LADY BE GOOD gracefully interweaves rare archival footage, photos and filmed interviews into a full understanding of this important chapter in American musical history. Interviews with musicians, band leaders and historians include Clora Bryant, Barbara Carroll, Joy Cayler, Quincy Jones, Melba Liston, Marian McPartland, Bruce Raeburn, Carline Ray, Jane Sager, Artie Shaw, Dr. Sherrie Tucker and Gerald Wilson, just to name a few. The film is narrated by the talented musician, Patrice Rushen.

Taymika Byrd is a New Orleans native, writer, Girl Scout, Ph.D. candidate, and all-around awesome young woman! She is also a sexual abuse survivor. What started out as a writing project to help her deal with her abuse turned into her latest book The Crescent City Connection Project.
In 2012, as part of my recovery process, I decided to write a fictionalization of my experiences. It was an exercise designed to defeat my own personal demons and it was supposed to be a short story relegated to the pages of my personal journal. However, six months later it had evolved into a full length book. At that point, I decided that not only should I use this work to support my own recovery, but maybe by publishing it, this book might also support the recovery of others.

I loved the game Old Maid when I was a kid. Well, here's an exciting, fresh new take on the game, renamed Bold Maid,! I've already ordered my set of cards and can't wait to play this at Game Night!
To refresh your memory, Old Maid is a matching card game. There is no match for the Old Maid, so the player who ends up with her, loses the game. I've politically corrected this game to chip away at the negative connotations concerning single women. So in my version, the one who ends up with the BOLD MAID is the WINNER.

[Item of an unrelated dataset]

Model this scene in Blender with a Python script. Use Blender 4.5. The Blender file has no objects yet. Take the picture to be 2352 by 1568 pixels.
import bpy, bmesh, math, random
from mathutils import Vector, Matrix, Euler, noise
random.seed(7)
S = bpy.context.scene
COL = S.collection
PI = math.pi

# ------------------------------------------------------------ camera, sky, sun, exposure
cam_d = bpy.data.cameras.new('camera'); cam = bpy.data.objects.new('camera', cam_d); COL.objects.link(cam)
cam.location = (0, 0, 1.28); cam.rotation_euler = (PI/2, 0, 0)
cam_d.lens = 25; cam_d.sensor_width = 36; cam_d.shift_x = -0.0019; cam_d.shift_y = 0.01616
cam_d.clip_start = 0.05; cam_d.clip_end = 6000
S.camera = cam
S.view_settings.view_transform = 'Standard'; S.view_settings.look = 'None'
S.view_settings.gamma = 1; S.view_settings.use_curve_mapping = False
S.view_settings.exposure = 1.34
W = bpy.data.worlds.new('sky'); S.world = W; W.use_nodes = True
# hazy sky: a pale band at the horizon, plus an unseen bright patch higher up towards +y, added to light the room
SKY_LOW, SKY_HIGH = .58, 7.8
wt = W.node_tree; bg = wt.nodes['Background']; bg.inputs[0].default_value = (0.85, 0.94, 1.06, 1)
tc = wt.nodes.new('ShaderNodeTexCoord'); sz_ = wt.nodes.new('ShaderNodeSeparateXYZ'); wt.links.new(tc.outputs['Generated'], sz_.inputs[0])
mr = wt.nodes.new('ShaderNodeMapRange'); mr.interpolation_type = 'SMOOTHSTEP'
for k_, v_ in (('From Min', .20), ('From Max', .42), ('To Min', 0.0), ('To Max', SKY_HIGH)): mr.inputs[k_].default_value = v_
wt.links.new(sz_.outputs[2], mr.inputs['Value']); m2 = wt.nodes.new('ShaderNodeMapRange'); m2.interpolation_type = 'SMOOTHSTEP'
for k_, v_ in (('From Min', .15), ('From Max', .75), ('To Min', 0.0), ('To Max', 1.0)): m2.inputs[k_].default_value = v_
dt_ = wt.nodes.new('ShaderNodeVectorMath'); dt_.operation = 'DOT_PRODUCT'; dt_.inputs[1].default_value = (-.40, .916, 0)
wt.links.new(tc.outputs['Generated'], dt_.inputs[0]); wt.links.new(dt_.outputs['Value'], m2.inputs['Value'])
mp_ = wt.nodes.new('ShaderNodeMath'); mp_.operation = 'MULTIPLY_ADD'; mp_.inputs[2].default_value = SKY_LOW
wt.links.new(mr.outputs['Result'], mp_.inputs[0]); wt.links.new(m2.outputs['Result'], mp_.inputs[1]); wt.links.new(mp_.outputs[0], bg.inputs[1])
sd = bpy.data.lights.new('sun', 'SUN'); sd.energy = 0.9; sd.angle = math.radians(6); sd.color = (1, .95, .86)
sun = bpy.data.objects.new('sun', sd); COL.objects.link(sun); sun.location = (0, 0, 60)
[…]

And while we're on the subject of the role of women in games, when Shannon Sun-Higginson learned about the harassment of women and girl gamers, she decided to create a film showcasing some of the amazing women in games and how they have changed the world of gaming forever: GTFO: A Film About Women in Gaming.
The purpose of this documentary is to reveal the experiences of women in the gaming world, both good and bad, as well as to provide steps we can take to change the environment for the better. I have already filmed interviews, tournaments, classes, and conventions, but I need your help funding the remainder of the project.

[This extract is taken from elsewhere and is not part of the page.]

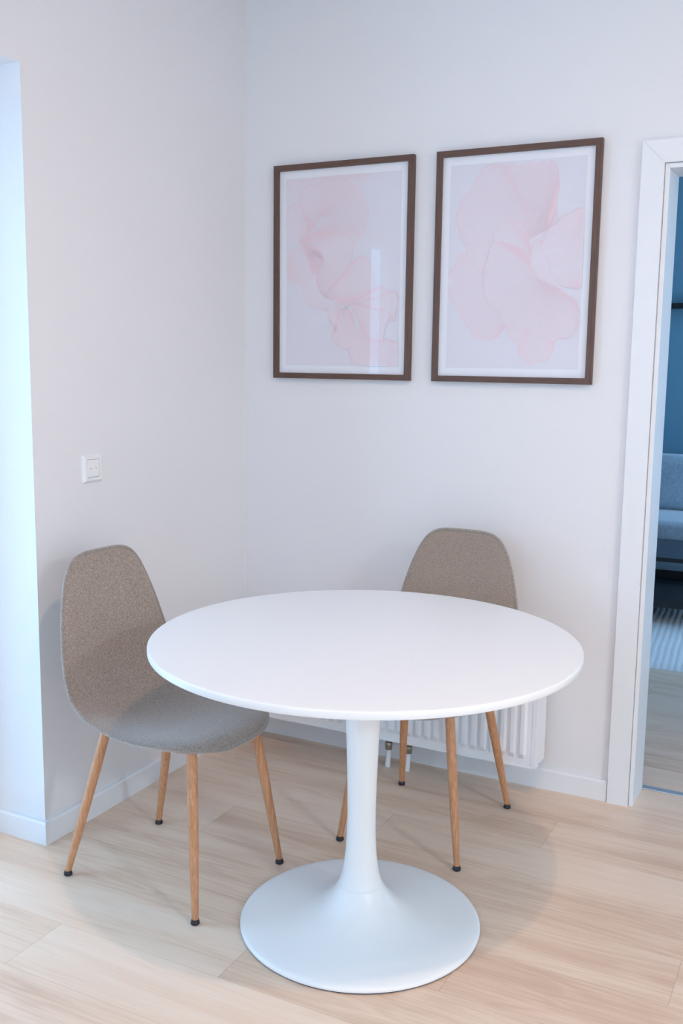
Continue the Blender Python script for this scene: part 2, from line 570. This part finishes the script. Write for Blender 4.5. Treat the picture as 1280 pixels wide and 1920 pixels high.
# ------------------------------------------------------------------ chairs
PROFILE = [(-1.0, (-0.262, 0.888)), (-0.86, (-0.256, 0.818)), (-0.66, (-0.244, 0.716)), (-0.46, (-0.232, 0.614)), (-0.30, (-0.217, 0.535)),
           (-0.20, (-0.195, 0.488)), (-0.11, (-0.160, 0.455)), (-0.02, (-0.116, 0.437)), (0.10, (-0.055, 0.431)), (0.30, (0.040, 0.434)),
           (0.55, (0.125, 0.443)), (0.80, (0.198, 0.447)), (0.93, (0.230, 0.440)), (1.0, (0.246, 0.430))]
WIDTH = [(-1.0, 0.168), (-0.86, 0.174), (-0.66, 0.190), (-0.46, 0.206), (-0.30, 0.216), (-0.11, 0.222), (0.10, 0.221), (0.30, 0.218), (0.55, 0.212), (0.8, 0.203), (1.0, 0.19)]
WRAP = [(-1.0, 0.012), (-0.80, 0.016), (-0.5, 0.030), (-0.30, 0.045), (-0.12, 0.054), (0.02, 0.046), (0.2, 0.026), (0.5, 0.014), (0.8, 0.004), (1.0, -0.004)]
def shell_point(a, b, off=0.0):
    X = a * math.sqrt(1 - b * b / 2)
    Y = b * math.sqrt(1 - a * a / 2)
    th = math.atan2(Y, X)
    n = 4.6 if Y < 0 else 3.2
    k = (abs(math.cos(th)) ** n + abs(math.sin(th)) ** n) ** (-1 / n)
    X, Y = X * k, Y * k
    Y = max(-1, min(1, Y))
    c = catmull(PROFILE, Y)
    e = 0.012
    d = catmull(PROFILE, min(1, Y + e)) - catmull(PROFILE, max(-1, Y - e))
    d.normalize()
    N = Vector((-d.y, d.x))          # towards the sitter
    w = catmull(WIDTH, Y)
    wr = catmull(WRAP, Y)
    q = c + N * (wr * abs(X) ** 2.3 + off)
    return Vector((q.x, w * X, q.y))

def make_chair(label, loc, rz, fab, spread):
    t = thing('dining_chair', label, 'chair', loc, rz)
    NN = 44
    def sheet(offf, name, mat):
        bm = bmesh.new()
        g = [[bm.verts.new(shell_point(2 * i / NN - 1, 2 * j / NN - 1, offf(max(abs(2 * i / NN - 1), abs(2 * j / NN - 1))))) for j in range(NN + 1)] for i in range(NN + 1)]
        for i in range(NN):
            for j in range(NN):
                bm.faces.new((g[i][j], g[i + 1][j], g[i + 1][j + 1], g[i][j + 1]))
        return obj(name, bm, mat, t, smooth=True)
    # front upholstery puffs from the rim, the back shell closes it behind
    sheet(lambda r: 0.013 * (1 - r ** 6) + 0.0005, 'cushion', fab)
    sheet(lambda r: -0.0165 * (1 - r ** 9) ** 0.6 - 0.0005 if r < 1 else -0.0005, 'shell', fab)
    bm = bmesh.new()
    ring = []
    K = 44
    for i in range(K): ring.append((2 * i / K - 1, -1))
    for i in range(K): ring.append((1, 2 * i / K - 1))
    for i in range(K): ring.append((1 - 2 * i / K, 1))
    for i in range(K): ring.append((-1, 1 - 2 * i / K))
    tube(bm, [shell_point(a, b) for a, b in ring], 0.0050, 8, closed=True)
    obj('piping', bm, M['pipe_fab'], t, smooth=True)
    fx, fy = spread
    for sx in (1, -1):
        for sy in (1, -1):
            foot = Vector((fx * sx, fy * sy, 0.012))
            top = foot + (Vector((0.178 if sx > 0 else -0.123, 0.134 * sy, 0.420)) - foot) * 1.045
            bm = bmesh.new()
            pts, rad = [], []
            for i in range(13):
                k = i / 12
                pts.append(foot.lerp(top, k))
                rad.append(catmull([(0, 0.0088), (0.12, 0.0100), (0.4, 0.0126), (0.65, 0.0138), (0.85, 0.0138), (1, 0.0134)], k))
            tube(bm, pts, rad, 16)
            lg = obj('leg', bm, M['leg'], t, smooth=True, angle=50)
            bm = bmesh.new()
            lathe(bm, [(0, 0), (0.0095, 0), (0.0115, 0.002), (0.0118, 0.006), (0.0108, 0.009), (0.0098, 0.0105), (0.0098, 0.014), (0, 0.014)], 20, foot.x, foot.y)
            f = obj('rubber_foot', bm, M['rubber'], lg, smooth=True, angle=40)
            f['label'] = 'black rubber foot cap'
    return t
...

I am in love with the work of Emily Selwood! She's raising funds to get some of her pieces printed as notecards and posters so she can reach a wider audience.

There are so many amazing Kickstarter projects by and about women. Let's get them funded!

1 comment :

  1. I really appreciate this blog! If not for being a fan of Ms. Byrds' other works of fiction I would have never found out about so many really valuable projects that recognize and support women. I think that (as a guy) the interests of ALL human beings are better served when we are all treated with equality and mutual respect. And given the work necessary to get there, congratulations to the author for doing your part!